Berlin, Paris ve Londra'dan Tahran'a nükleer füze suçlaması

Berlin, Paris ve Londra'dan Tahran'a nükleer füze suçlaması

Almanya, Fransa ve İngiltere'nin Birleşmiş Milletler (BM) daimi temsilcileri, İran'ın füze denemeleriyle ilgili BM Genel Sekreteri Antonio Guterres'e bir mektup gönderdi. Mektupta İran'ın eylemlerinin 2015 tarihli nükleer anlaşmanın dayanağı olan BM kararıyla "uyumlu olmadığı" ifade edildi.

Guterres'e gönderilen mektupta sosyal medyada Nisan ayında paylaşılan ve yeni bir Şebab-3 orta menzilli balistik füze türünün uçuş testine ait olduğu düşünülen görüntülere atıfta bulunuyor. Söz konusu füzenin "teknik olarak nükleer silah taşıma kapasitesine sahip olduğu" belirtiliyor.

Üç Avrupa ülkesinden gönderilen resmi mektupta ayrıca yıl içerisinde üç füze denemesi yapıldığına dikkat çekildi.
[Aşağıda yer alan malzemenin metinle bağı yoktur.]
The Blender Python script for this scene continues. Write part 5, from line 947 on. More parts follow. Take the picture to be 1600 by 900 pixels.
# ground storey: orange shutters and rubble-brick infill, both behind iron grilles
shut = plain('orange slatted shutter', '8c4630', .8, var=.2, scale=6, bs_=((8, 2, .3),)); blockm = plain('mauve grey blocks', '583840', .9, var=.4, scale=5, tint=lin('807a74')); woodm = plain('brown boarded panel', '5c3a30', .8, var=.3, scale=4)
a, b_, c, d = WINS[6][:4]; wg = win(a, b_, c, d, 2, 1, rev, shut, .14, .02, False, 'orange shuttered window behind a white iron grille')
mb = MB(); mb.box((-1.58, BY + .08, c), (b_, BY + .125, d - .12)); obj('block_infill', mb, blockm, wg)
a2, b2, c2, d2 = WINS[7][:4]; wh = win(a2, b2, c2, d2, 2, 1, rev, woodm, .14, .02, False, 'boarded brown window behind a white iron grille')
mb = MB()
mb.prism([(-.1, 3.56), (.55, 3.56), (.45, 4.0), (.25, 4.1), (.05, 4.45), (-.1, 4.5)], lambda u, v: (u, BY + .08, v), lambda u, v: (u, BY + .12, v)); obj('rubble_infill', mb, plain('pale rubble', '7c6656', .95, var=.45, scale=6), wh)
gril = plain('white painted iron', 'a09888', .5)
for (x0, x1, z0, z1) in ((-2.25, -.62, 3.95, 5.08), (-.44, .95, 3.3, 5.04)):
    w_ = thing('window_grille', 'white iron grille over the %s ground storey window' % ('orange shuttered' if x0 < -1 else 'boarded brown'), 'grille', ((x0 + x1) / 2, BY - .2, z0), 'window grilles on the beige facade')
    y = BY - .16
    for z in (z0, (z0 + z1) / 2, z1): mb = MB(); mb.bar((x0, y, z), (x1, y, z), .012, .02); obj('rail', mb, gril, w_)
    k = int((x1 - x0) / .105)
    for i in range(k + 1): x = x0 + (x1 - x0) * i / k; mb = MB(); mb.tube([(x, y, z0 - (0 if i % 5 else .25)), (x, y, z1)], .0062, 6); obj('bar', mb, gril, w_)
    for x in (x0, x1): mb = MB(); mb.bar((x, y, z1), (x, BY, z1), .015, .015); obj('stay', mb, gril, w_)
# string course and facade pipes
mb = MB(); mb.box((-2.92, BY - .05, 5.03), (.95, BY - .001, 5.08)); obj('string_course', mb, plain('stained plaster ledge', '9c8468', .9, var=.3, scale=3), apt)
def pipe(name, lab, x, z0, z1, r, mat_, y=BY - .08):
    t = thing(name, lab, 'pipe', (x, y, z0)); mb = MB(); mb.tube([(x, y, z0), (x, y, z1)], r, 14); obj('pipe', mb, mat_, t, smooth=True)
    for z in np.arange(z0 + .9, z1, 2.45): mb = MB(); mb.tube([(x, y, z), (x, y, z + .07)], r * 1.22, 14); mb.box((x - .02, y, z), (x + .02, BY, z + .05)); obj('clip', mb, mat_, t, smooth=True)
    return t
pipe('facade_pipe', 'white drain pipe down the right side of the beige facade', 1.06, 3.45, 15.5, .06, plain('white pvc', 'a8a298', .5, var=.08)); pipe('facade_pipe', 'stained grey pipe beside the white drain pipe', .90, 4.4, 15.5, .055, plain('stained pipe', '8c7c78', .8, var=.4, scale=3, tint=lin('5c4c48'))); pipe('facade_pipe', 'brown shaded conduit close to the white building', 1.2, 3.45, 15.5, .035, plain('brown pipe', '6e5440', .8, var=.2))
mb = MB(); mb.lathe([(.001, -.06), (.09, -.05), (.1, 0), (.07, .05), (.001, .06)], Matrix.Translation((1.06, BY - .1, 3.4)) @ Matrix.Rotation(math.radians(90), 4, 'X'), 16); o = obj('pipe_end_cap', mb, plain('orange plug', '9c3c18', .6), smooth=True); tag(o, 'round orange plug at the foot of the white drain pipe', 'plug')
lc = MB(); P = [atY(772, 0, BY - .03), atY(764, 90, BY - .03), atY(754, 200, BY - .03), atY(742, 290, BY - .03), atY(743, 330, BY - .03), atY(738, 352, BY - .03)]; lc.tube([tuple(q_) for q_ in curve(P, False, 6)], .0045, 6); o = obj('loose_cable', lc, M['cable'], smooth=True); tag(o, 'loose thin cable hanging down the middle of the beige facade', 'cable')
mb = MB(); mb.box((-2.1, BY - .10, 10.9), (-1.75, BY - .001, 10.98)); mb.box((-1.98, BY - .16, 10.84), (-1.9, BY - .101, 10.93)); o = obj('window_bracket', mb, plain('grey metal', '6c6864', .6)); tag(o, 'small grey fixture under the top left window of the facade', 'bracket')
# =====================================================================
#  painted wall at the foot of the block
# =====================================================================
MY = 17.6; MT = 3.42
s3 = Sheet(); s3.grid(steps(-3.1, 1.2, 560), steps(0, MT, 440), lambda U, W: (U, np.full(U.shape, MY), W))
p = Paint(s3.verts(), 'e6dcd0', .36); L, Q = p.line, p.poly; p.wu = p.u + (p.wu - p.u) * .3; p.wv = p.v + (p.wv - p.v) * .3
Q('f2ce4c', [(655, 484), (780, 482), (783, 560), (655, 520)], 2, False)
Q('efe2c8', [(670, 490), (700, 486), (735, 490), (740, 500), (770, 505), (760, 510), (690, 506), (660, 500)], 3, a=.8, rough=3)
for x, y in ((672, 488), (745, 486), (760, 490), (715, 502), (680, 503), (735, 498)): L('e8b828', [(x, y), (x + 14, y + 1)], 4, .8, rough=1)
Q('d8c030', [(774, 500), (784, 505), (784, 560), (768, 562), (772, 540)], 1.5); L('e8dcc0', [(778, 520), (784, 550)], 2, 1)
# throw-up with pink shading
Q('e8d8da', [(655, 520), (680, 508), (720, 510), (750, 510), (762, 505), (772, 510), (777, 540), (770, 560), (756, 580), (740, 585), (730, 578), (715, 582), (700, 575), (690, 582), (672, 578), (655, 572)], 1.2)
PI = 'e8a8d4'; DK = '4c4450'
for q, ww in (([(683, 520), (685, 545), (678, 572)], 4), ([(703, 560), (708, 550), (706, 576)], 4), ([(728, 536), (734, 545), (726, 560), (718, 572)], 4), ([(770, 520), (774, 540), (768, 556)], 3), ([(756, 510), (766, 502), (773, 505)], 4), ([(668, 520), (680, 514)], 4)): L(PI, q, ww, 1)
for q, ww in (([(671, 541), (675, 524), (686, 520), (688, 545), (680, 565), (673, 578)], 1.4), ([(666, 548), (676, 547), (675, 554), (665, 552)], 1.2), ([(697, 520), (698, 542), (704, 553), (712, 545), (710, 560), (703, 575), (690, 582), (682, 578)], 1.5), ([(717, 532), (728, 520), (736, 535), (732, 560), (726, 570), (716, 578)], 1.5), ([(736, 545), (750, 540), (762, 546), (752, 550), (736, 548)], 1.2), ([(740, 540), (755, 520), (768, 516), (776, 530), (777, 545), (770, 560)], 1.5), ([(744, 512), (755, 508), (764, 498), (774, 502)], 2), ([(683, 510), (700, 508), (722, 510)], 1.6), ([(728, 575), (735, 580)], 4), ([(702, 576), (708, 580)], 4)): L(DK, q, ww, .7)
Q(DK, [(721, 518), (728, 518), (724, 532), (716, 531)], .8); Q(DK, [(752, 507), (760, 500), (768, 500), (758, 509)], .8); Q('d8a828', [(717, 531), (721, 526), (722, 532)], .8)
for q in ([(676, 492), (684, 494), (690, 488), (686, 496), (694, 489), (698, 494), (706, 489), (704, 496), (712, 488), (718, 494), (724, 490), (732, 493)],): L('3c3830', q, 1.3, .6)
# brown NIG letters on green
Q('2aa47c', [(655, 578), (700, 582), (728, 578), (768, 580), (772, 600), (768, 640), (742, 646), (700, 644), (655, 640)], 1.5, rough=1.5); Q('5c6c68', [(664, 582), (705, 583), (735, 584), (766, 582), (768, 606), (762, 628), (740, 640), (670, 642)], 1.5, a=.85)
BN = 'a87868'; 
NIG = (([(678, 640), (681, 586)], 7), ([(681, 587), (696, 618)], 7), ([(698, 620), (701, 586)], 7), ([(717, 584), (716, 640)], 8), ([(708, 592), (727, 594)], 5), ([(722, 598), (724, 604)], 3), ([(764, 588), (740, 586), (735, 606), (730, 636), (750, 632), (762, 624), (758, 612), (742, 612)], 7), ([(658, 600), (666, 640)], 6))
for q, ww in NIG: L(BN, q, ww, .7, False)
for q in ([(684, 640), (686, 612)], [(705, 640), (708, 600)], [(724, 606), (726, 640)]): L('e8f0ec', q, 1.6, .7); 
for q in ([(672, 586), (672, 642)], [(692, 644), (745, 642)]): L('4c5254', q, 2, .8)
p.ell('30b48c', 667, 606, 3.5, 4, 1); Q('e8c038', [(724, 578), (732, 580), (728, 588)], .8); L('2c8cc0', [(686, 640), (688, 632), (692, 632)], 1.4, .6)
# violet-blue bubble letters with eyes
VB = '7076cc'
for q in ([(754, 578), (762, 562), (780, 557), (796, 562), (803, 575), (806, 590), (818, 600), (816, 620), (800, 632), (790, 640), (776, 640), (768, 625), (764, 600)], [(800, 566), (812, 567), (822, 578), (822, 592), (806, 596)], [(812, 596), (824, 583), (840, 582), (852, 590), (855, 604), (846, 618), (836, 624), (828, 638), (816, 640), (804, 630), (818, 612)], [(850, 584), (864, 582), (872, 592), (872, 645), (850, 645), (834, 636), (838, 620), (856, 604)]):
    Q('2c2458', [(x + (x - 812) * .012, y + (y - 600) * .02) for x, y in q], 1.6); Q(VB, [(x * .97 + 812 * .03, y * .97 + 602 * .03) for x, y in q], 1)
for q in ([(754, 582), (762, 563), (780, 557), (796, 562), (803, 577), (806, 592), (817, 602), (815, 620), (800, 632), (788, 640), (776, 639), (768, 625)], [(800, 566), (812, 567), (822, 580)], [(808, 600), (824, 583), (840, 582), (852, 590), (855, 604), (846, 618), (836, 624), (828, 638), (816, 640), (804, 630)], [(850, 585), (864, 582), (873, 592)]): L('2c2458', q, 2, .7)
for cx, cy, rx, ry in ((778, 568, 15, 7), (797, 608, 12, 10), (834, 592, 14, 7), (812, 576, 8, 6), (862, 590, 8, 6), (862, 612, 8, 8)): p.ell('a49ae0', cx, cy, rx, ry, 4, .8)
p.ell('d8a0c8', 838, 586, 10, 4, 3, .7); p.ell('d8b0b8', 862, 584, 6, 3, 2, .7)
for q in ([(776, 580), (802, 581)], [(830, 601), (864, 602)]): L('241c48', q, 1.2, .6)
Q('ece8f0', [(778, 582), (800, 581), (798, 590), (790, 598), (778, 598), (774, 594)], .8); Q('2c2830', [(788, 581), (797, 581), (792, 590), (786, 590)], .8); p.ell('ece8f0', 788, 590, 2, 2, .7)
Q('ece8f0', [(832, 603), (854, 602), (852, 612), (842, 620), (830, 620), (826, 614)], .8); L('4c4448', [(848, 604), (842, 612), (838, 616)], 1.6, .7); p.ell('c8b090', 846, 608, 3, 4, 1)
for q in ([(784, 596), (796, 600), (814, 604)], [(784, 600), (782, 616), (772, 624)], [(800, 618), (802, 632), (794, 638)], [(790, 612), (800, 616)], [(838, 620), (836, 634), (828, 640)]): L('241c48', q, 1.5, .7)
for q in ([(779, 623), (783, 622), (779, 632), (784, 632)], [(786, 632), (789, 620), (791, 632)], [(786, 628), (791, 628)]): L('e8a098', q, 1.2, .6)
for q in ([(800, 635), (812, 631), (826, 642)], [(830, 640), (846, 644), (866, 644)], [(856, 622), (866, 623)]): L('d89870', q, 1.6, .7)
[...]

Bunlar arasında Yemen'deki İran destekli Husi milislerinin 2 Ağustos tarihinde denediği Borkan-3 tipi orta menzilli balistik füze de sayıldı. Söz konusu füzenin teknik olarak İran'ın Suriye’de kullandığı Kıyam-1 füzesinden türetildiği belirtilerek bunun "İran’ın füze programıyla Yemen'de balistik füzelerin kullanılması arasındaki bağlantıyı" ortaya koyduğu ifade edildi.

Mektupta tüm bunların "İran balistik füze teknolojisindeki gelişmelerin uzun dizisi içindeki en son" örnekler olduğu belirtildi.

İran'dan tepki

İran Dışişleri Bakanı Cevad Zarif Almanya, Fransa, ve İngiltere'nin mektubuna Twitter hesabı üzerinden tepki gösterdi. Zarif mektubun üç Avrupa ülkesinin 2015 yılında imzalanan nükleer anlaşmanın asgari gereklerini yerine getirme konusundaki "sefil yetersizliklerini örtmek için başvurdukları ümitsiz bir yalan" olduğunu söyledi.

Zarif "Eğer E3 (Almanya, Fransa, İngiltere) bir nebze olsun küresel güvenirliğe sahip olmak istiyorsa, ABD'nin zorbalığı karşısında boyun eğmektense bağımsız hareket etmeye başlayabilirler" ifadelerini kullandı.

İran nükleer füze geliştirme planları olduğu yönündeki iddiaları reddediyor. Tahran nükleer programının barışçıl enerji üretimi ve tıbbi amaçlı olduğunu iddia ediyor.

2015 yılında İran ile Birleşmiş Milletler Güvenlik Konseyi'nin Daimi Üyeleri (ABD, İngiltere, Fransa, Rusya, Çin), Almanya ve Avrupa Birliği arasında imzalanan anlaşma Tahran'ın ekonomik yaptırımların kaldırılması karşısında nükleer programını sınırlandırmasını öngörüyordu.

ABD Başkanı Donald Trump liderliğindeki Washington yönetiminin mayıs ayında anlaşmadan tek taraflı çekilmesi ve ekonomik yaptırımları yürürlüğe sokması üzerine İran da anlaşmadan doğan yükümlülüklerinden adım adım vazgeçmeye başladı.